TASK GOAL:
Only the lines from the one containing "Keep writing the" down to the one containing "m_ = (b + e) / 2 + rq.normal(0, .1, 3);" should be printed, exactly as they stand, ends included.

##### STORED DATA #####

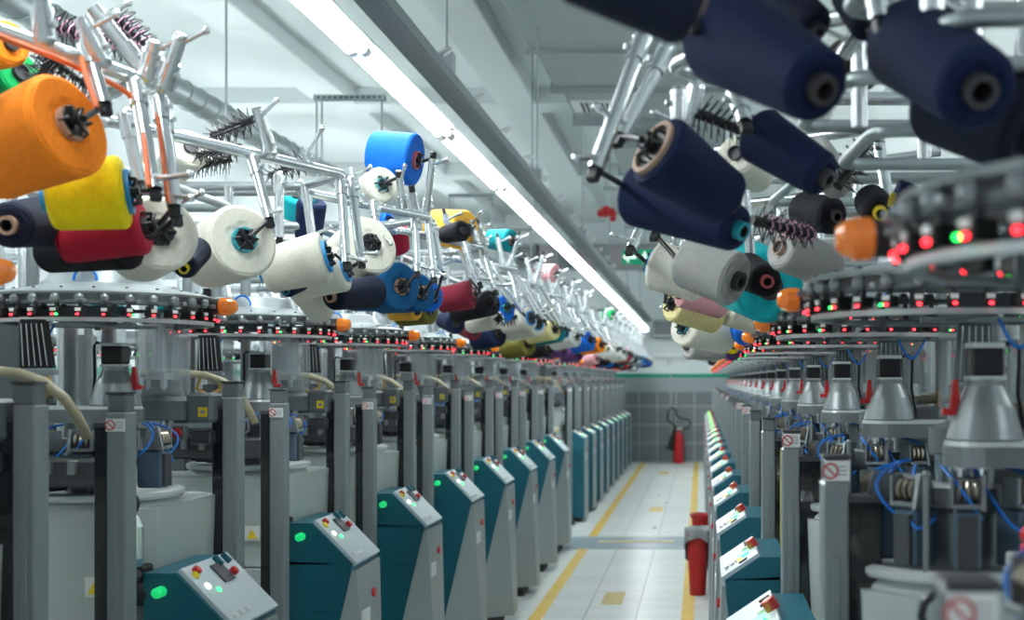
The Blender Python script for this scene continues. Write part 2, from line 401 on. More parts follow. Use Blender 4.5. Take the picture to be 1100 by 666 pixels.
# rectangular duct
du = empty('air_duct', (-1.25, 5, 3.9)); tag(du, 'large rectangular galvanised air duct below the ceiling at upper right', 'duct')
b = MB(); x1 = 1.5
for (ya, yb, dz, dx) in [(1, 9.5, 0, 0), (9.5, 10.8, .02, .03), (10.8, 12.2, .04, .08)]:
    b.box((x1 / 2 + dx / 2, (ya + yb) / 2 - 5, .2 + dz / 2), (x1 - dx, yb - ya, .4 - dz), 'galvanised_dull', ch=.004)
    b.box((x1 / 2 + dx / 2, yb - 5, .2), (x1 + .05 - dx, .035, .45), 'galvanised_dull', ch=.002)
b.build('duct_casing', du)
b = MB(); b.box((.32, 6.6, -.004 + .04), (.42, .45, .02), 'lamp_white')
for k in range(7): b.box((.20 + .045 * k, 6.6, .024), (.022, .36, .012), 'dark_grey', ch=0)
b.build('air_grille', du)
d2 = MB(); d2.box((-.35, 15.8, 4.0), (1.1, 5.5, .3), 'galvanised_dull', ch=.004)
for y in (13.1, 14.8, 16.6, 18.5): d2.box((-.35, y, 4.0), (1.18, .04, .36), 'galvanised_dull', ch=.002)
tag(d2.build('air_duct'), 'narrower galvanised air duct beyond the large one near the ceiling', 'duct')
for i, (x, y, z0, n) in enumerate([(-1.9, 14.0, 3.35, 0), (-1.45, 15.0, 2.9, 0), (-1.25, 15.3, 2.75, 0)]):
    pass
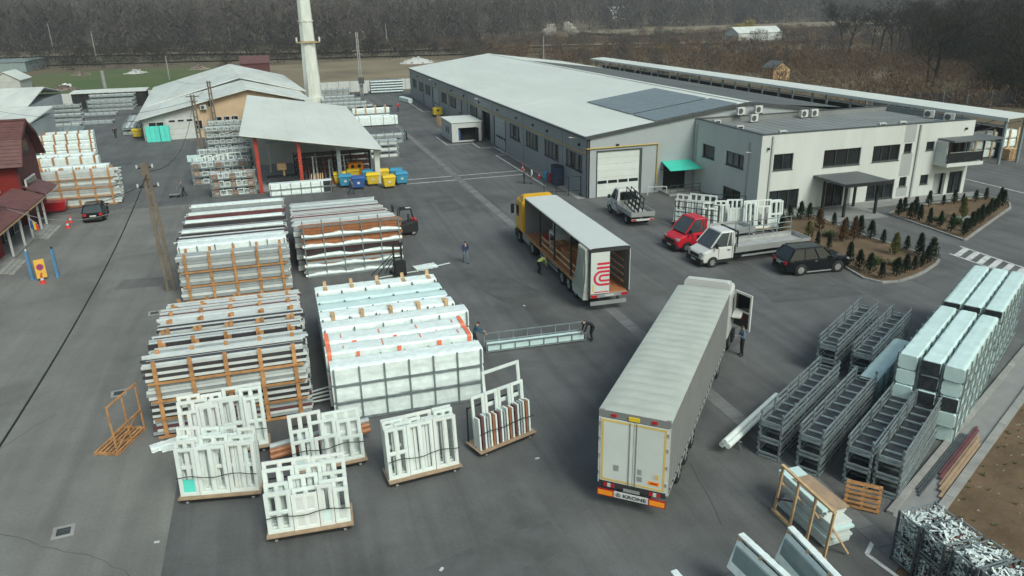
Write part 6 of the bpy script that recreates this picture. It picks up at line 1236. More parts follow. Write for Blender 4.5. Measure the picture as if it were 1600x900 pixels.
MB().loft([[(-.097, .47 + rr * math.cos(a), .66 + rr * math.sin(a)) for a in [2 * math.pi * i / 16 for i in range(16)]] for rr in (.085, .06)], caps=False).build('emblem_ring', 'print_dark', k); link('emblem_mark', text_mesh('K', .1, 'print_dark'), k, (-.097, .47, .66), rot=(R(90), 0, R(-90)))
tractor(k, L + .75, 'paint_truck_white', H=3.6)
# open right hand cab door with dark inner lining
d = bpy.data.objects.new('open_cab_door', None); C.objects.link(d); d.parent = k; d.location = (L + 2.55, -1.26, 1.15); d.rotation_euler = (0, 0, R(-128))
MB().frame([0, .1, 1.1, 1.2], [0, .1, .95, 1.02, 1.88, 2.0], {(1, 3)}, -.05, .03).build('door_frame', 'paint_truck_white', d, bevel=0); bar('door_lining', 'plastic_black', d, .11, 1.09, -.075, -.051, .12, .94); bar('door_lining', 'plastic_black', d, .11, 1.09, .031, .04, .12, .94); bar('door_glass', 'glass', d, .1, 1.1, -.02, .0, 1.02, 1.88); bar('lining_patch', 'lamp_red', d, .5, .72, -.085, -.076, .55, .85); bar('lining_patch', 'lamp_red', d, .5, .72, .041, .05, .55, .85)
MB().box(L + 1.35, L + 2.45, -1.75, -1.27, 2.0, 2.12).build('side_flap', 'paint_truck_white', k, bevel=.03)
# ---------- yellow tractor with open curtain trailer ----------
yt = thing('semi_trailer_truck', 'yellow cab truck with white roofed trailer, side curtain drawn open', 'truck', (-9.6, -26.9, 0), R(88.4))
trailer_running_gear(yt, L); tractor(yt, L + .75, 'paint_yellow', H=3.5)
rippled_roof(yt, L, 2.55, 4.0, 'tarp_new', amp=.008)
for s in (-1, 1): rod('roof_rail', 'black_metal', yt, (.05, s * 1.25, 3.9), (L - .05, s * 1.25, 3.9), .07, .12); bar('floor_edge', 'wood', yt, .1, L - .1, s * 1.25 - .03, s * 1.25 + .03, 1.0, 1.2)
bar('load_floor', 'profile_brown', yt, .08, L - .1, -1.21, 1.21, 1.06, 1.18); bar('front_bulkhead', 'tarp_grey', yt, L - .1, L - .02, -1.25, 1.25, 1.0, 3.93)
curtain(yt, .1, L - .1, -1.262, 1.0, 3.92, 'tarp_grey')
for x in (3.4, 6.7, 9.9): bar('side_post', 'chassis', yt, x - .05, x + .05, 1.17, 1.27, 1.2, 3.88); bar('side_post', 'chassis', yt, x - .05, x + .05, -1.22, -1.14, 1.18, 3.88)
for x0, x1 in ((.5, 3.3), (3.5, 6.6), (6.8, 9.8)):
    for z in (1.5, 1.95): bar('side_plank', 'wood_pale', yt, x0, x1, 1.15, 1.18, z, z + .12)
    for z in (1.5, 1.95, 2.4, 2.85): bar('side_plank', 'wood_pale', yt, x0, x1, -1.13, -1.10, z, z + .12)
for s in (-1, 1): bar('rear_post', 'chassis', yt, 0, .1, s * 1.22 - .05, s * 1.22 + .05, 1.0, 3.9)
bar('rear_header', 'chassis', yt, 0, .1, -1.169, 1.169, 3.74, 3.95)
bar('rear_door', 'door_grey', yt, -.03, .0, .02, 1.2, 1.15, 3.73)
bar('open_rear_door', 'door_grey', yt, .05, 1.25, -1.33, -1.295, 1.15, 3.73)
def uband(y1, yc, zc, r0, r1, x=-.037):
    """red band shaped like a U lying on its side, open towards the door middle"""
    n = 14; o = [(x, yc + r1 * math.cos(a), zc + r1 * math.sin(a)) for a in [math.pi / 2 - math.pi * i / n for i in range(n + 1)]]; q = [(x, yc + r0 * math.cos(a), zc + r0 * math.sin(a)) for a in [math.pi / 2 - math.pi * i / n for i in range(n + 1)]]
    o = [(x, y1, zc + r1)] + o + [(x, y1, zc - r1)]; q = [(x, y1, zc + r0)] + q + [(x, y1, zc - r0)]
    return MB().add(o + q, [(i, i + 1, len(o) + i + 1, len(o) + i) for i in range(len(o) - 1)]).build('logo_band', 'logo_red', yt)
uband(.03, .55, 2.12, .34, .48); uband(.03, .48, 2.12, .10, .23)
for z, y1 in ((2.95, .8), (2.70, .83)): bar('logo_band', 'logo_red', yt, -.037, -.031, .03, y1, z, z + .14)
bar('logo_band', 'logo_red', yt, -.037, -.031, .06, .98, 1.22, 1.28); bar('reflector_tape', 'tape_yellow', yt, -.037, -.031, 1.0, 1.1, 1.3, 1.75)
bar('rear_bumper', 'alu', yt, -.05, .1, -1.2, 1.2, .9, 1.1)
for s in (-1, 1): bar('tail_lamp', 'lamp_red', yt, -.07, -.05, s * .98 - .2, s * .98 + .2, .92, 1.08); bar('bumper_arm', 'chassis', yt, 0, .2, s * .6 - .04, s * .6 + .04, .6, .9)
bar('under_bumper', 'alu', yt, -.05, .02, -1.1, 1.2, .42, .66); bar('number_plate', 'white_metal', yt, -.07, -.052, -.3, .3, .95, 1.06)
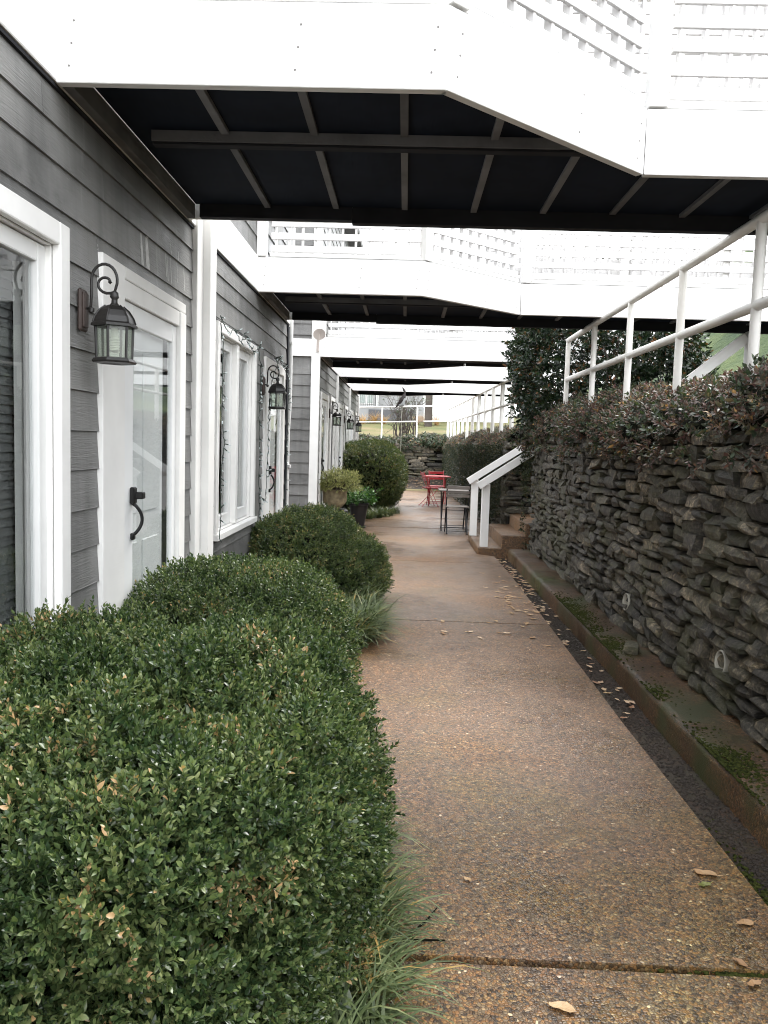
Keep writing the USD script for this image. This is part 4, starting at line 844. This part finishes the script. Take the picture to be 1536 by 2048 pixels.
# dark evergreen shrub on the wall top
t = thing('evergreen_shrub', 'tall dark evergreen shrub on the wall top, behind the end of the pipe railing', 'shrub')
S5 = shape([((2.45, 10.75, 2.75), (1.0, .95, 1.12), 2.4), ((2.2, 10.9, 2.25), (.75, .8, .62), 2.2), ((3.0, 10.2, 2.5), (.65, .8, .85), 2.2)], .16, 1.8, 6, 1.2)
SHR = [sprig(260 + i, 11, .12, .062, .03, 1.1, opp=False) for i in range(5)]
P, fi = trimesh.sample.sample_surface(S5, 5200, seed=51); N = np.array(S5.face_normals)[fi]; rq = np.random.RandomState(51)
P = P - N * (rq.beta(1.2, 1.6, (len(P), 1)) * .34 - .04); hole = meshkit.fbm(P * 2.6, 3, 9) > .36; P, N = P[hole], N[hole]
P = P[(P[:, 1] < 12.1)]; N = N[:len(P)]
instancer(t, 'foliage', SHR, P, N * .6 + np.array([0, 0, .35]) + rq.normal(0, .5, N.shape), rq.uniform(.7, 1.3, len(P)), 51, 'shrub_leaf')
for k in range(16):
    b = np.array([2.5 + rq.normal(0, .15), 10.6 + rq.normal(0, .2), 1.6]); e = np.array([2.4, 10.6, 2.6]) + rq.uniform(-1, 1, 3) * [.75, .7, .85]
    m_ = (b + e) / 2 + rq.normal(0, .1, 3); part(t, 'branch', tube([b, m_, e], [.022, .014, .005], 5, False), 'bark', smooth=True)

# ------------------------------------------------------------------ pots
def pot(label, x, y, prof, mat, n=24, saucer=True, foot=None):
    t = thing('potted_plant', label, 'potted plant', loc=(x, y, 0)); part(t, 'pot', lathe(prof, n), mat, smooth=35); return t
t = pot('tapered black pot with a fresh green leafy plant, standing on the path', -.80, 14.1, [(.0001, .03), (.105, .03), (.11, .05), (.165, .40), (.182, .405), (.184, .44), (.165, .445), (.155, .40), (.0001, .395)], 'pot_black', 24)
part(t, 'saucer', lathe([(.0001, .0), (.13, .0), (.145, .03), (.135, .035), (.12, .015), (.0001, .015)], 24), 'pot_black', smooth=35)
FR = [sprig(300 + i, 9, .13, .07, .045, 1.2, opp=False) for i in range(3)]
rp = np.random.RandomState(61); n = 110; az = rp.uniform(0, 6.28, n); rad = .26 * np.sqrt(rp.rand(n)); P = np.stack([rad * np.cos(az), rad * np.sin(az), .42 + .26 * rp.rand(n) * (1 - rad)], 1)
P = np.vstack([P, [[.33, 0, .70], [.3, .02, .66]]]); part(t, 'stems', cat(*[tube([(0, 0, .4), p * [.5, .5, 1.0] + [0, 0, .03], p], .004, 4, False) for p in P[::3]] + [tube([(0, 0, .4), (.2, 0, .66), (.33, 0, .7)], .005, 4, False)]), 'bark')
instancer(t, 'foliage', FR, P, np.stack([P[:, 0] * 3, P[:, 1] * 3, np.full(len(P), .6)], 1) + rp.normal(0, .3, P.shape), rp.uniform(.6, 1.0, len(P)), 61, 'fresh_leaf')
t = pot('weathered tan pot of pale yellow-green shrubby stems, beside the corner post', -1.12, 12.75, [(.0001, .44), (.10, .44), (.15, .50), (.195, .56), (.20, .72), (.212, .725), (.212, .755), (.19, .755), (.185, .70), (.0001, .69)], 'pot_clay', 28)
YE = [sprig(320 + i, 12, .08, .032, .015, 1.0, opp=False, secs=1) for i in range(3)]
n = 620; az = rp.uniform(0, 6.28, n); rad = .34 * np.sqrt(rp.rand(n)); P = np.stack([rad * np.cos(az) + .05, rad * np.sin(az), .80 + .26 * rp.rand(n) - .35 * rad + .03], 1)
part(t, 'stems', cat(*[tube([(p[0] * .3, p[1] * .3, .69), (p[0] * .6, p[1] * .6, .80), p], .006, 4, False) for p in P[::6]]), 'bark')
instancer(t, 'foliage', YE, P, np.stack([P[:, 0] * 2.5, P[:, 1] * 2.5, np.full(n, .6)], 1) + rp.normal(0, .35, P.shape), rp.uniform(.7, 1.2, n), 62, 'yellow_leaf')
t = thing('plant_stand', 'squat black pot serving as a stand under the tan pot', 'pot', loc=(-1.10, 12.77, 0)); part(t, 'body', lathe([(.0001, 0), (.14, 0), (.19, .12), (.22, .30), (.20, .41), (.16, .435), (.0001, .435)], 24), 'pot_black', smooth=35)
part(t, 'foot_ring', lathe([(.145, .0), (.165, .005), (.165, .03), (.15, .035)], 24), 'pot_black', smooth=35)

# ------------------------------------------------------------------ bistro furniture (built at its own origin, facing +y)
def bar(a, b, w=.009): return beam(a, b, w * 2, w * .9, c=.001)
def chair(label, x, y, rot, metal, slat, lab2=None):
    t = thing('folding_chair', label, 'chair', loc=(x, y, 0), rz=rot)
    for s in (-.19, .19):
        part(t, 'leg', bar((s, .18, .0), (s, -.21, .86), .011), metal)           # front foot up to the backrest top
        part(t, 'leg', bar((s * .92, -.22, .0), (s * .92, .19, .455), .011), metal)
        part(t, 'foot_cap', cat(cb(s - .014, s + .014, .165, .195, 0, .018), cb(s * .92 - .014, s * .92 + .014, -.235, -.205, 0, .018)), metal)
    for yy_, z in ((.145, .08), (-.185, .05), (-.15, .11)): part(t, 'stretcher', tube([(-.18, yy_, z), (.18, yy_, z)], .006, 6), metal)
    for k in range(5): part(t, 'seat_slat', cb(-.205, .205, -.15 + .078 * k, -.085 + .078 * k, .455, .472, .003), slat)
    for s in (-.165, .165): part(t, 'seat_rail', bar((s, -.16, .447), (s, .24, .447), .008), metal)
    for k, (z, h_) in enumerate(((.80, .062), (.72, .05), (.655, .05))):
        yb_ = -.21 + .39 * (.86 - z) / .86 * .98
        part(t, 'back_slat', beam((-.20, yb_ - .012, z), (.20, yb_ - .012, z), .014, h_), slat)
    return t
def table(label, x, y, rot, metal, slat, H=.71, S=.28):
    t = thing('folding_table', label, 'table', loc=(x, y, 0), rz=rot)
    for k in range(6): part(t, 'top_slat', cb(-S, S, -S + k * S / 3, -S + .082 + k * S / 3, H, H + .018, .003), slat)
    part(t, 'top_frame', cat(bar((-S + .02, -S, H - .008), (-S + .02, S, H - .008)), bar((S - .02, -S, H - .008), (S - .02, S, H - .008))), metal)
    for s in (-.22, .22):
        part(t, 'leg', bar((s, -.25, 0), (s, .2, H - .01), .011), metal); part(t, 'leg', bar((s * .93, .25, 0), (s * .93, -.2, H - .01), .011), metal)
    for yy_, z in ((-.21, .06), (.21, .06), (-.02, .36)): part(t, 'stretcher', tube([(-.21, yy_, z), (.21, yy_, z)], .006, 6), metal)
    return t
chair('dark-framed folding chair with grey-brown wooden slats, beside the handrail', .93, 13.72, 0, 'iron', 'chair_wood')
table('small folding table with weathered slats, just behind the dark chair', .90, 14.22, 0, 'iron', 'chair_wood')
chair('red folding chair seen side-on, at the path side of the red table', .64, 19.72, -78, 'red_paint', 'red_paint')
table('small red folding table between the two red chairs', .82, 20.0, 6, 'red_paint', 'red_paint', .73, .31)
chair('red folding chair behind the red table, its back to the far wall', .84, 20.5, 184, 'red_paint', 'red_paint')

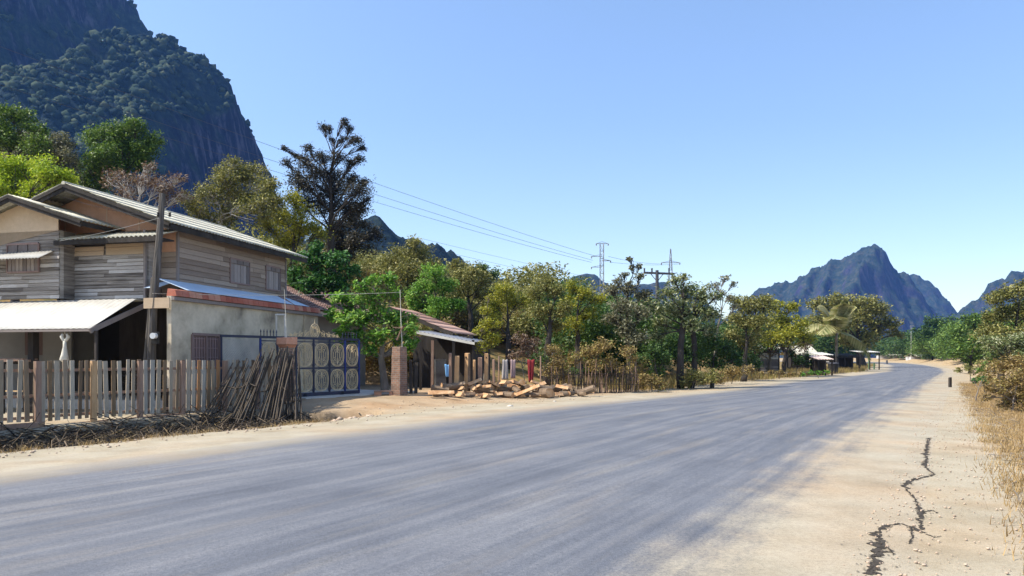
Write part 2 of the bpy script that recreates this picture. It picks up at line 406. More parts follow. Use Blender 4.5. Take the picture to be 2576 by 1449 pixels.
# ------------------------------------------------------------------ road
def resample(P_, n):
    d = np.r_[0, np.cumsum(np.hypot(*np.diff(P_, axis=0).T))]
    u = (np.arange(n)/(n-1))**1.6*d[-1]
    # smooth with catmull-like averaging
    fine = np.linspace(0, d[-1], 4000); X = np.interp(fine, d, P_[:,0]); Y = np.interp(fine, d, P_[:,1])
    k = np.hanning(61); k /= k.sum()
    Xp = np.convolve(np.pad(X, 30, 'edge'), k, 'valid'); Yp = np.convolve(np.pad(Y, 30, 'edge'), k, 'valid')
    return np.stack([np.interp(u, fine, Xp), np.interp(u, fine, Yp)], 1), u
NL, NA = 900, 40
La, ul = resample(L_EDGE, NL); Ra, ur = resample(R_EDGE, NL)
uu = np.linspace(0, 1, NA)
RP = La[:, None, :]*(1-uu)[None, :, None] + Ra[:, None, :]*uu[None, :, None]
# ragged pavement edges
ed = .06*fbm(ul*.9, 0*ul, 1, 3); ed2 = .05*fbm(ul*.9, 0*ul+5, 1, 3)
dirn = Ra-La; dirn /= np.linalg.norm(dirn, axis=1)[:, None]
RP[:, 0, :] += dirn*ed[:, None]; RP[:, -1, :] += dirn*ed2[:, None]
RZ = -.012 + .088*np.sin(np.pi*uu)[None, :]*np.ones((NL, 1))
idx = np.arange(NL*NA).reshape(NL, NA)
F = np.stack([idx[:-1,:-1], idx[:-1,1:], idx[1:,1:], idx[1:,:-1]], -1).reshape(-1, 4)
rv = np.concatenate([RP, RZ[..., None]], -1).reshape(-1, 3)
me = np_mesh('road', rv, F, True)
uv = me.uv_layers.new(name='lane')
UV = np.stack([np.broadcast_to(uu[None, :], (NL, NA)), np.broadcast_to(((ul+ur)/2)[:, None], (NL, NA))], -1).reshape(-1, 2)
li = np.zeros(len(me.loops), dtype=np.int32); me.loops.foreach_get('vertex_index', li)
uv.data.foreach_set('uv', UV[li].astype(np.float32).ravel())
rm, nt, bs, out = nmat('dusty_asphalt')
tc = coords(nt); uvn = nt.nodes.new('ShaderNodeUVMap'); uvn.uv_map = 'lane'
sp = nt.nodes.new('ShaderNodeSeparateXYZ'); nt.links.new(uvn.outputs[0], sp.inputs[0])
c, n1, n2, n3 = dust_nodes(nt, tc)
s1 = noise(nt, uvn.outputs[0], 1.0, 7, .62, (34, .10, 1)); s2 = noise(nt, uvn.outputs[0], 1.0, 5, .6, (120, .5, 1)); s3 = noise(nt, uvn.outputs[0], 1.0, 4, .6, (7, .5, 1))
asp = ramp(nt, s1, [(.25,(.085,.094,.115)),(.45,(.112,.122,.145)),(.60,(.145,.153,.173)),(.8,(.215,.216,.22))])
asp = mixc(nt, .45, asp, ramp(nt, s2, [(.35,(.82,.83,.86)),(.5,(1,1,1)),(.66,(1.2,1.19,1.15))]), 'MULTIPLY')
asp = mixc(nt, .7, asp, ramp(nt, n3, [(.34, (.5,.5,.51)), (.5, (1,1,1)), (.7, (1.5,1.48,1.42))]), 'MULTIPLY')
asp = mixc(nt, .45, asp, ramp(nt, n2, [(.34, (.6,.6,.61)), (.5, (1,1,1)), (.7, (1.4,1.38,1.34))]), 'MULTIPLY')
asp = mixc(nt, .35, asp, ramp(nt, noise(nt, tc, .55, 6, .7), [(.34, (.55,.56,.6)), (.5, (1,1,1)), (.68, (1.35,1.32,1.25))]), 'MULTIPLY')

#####

SOLUTION TO THIS PROBLEM:
Keep writing the USD script for this image. This is part 4, starting at line 844. This part finishes the script. Take the picture to be 1536 by 2048 pixels.
# dark evergreen shrub on the wall top
t = thing('evergreen_shrub', 'tall dark evergreen shrub on the wall top, behind the end of the pipe railing', 'shrub')
S5 = shape([((2.45, 10.75, 2.75), (1.0, .95, 1.12), 2.4), ((2.2, 10.9, 2.25), (.75, .8, .62), 2.2), ((3.0, 10.2, 2.5), (.65, .8, .85), 2.2)], .16, 1.8, 6, 1.2)
SHR = [sprig(260 + i, 11, .12, .062, .03, 1.1, opp=False) for i in range(5)]
P, fi = trimesh.sample.sample_surface(S5, 5200, seed=51); N = np.array(S5.face_normals)[fi]; rq = np.random.RandomState(51)
P = P - N * (rq.beta(1.2, 1.6, (len(P), 1)) * .34 - .04); hole = meshkit.fbm(P * 2.6, 3, 9) > .36; P, N = P[hole], N[hole]
P = P[(P[:, 1] < 12.1)]; N = N[:len(P)]
instancer(t, 'foliage', SHR, P, N * .6 + np.array([0, 0, .35]) + rq.normal(0, .5, N.shape), rq.uniform(.7, 1.3, len(P)), 51, 'shrub_leaf')
for k in range(16):
    b = np.array([2.5 + rq.normal(0, .15), 10.6 + rq.normal(0, .2), 1.6]); e = np.array([2.4, 10.6, 2.6]) + rq.uniform(-1, 1, 3) * [.75, .7, .85]
    m_ = (b + e) / 2 + rq.normal(0, .1, 3); part(t, 'branch', tube([b, m_, e], [.022, .014, .005], 5, False), 'bark', smooth=True)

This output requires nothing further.